__TASK DETAILS__: Take the material below and write it all out again exactly.

=== INFORMATION SHOWN ===

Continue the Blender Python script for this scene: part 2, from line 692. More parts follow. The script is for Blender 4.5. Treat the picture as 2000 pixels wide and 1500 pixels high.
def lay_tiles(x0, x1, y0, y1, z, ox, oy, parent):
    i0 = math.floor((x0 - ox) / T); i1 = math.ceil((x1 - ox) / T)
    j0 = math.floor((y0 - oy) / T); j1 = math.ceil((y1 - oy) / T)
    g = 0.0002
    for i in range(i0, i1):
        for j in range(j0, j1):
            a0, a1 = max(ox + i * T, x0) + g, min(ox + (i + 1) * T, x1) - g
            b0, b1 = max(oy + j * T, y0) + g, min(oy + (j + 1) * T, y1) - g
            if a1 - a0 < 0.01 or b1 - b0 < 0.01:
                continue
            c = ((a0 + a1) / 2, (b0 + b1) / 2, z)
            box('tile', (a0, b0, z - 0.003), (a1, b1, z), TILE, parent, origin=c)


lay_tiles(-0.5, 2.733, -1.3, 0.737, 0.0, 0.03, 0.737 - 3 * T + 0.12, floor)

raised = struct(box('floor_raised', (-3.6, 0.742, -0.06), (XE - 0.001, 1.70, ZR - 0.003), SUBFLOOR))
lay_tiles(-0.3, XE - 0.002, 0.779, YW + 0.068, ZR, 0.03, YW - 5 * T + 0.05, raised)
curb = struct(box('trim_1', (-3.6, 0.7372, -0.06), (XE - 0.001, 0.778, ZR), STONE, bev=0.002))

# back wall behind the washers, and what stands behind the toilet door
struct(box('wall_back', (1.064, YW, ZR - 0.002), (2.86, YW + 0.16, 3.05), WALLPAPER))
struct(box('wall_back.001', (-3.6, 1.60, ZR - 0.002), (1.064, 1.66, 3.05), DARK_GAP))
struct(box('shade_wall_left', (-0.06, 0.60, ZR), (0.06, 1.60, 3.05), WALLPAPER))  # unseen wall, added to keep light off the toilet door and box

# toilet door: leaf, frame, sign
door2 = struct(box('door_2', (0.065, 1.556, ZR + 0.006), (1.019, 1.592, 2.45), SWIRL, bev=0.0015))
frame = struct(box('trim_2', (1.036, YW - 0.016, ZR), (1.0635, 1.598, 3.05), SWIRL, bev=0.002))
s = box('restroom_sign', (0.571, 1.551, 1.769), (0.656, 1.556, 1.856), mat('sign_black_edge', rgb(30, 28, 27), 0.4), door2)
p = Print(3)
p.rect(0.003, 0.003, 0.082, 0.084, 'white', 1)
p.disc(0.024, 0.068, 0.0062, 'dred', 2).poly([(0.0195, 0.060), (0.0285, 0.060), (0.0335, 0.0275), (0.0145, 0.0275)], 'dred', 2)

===

__ANSWER TO THIS TASK__:
Continue the Blender Python script for this scene: part 2, from line 692. More parts follow. The script is for Blender 4.5. Treat the picture as 2000 pixels wide and 1500 pixels high.
def lay_tiles(x0, x1, y0, y1, z, ox, oy, parent):
    i0 = math.floor((x0 - ox) / T); i1 = math.ceil((x1 - ox) / T)
    j0 = math.floor((y0 - oy) / T); j1 = math.ceil((y1 - oy) / T)
    g = 0.0002
    for i in range(i0, i1):
        for j in range(j0, j1):
            a0, a1 = max(ox + i * T, x0) + g, min(ox + (i + 1) * T, x1) - g
            b0, b1 = max(oy + j * T, y0) + g, min(oy + (j + 1) * T, y1) - g
            if a1 - a0 < 0.01 or b1 - b0 < 0.01:
                continue
            c = ((a0 + a1) / 2, (b0 + b1) / 2, z)
            box('tile', (a0, b0, z - 0.003), (a1, b1, z), TILE, parent, origin=c)


lay_tiles(-0.5, 2.733, -1.3, 0.737, 0.0, 0.03, 0.737 - 3 * T + 0.12, floor)

raised = struct(box('floor_raised', (-3.6, 0.742, -0.06), (XE - 0.001, 1.70, ZR - 0.003), SUBFLOOR))
lay_tiles(-0.3, XE - 0.002, 0.779, YW + 0.068, ZR, 0.03, YW - 5 * T + 0.05, raised)
curb = struct(box('trim_1', (-3.6, 0.7372, -0.06), (XE - 0.001, 0.778, ZR), STONE, bev=0.002))

# back wall behind the washers, and what stands behind the toilet door
struct(box('wall_back', (1.064, YW, ZR - 0.002), (2.86, YW + 0.16, 3.05), WALLPAPER))
struct(box('wall_back.001', (-3.6, 1.60, ZR - 0.002), (1.064, 1.66, 3.05), DARK_GAP))
struct(box('shade_wall_left', (-0.06, 0.60, ZR), (0.06, 1.60, 3.05), WALLPAPER))  # unseen wall, added to keep light off the toilet door and box

# toilet door: leaf, frame, sign
door2 = struct(box('door_2', (0.065, 1.556, ZR + 0.006), (1.019, 1.592, 2.45), SWIRL, bev=0.0015))
frame = struct(box('trim_2', (1.036, YW - 0.016, ZR), (1.0635, 1.598, 3.05), SWIRL, bev=0.002))
s = box('restroom_sign', (0.571, 1.551, 1.769), (0.656, 1.556, 1.856), mat('sign_black_edge', rgb(30, 28, 27), 0.4), door2)
p = Print(3)
p.rect(0.003, 0.003, 0.082, 0.084, 'white', 1)
p.disc(0.024, 0.068, 0.0062, 'dred', 2).poly([(0.0195, 0.060), (0.0285, 0.060), (0.0335, 0.0275), (0.0145, 0.0275)], 'dred', 2)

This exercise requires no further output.